Y entendí porqué la gente necesita creer que hay otro lugar, que vos estás mejor, que descansaste. Que hay un Dios que te llamó. Porque duele mucho, mariposo. ¿Ves lo ridículo y cliché que suena eso? Porque yo no puedo aceptar que no te voy a volver a ver, ni a reírme con vos, ni a contarte mis cuentitos ni a enseñarte las fotos de todas mis aventuras locas. Que no nos vamos a encontrar en estas Alamedas.

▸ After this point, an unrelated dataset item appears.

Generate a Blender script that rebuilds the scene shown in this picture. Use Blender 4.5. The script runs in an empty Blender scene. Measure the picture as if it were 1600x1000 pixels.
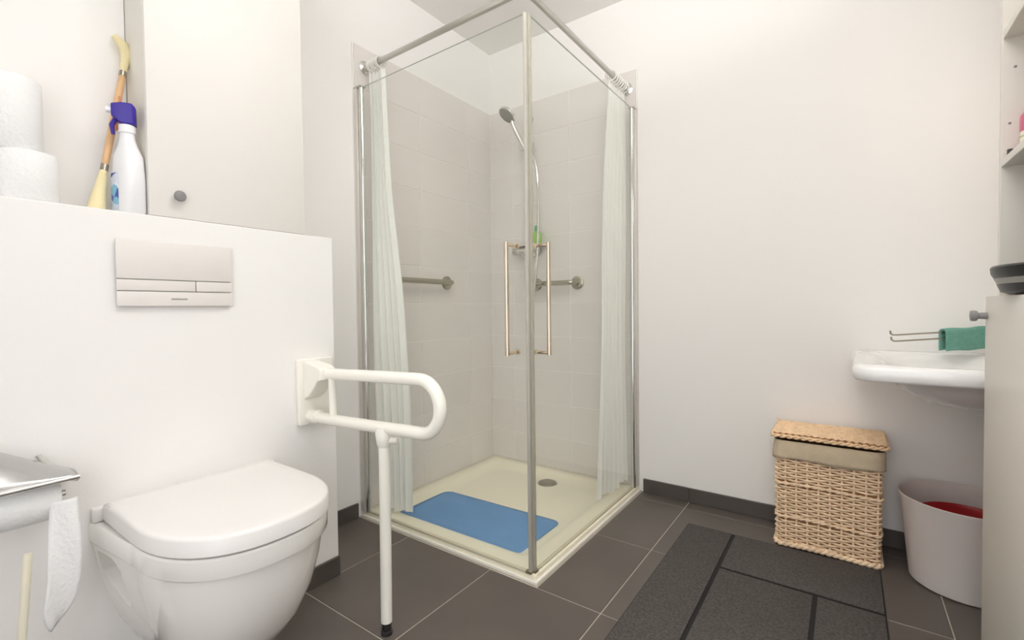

Vos me has dolido como no me dolía desde que se fue Mimí. En serio. Y trato de no llorar pensando en la promesa que me obligaste a hacerte, el día que me avisaste que estabas enfermo “Si algo me llega a pasar, prométame que no va a llorar por mí. Por fa prométamelo, porque no me quedo tranquilo pensando que vos vas a sufrir” Yo te prometí muchas otras cosas. Y quedate tranquilo, porque todas las he ido cumpliendo.
Vos sabés bien que yo me consuelo contándome cuentos. Cuando me duele, cuando quiero levantar el teléfono y llamarte, cuando me agito y me angustio, cuando me hacés una falta que no tengo palabras, de verdad, para explicarlo, cierro los ojos y me imagino que creo, con esa fe inquebrantable con la que vos creías y que sé que te dio paz en los últimos momentos.
Y me imagino que mi abuela me escuchó y me hizo caso y que preparó comida nica, sabrosa, con sabor a mi casa y a mi infancia y que te estaba esperando para que te comieras un bocadito. Que conociste finalmente a Alejandro, mi papá, del que tanto te había hablado. Que les contaste qué ha sido de mí. Y que finalmente volviste a ver a tu abuelo y le diste un abrazo, después de tanto tiempo.
Necesito creer eso, Luis Carlos, porque no tengo otra cosa. Vos me pediste que no llorara por vos. Y palabras, creeme, no me quedaron.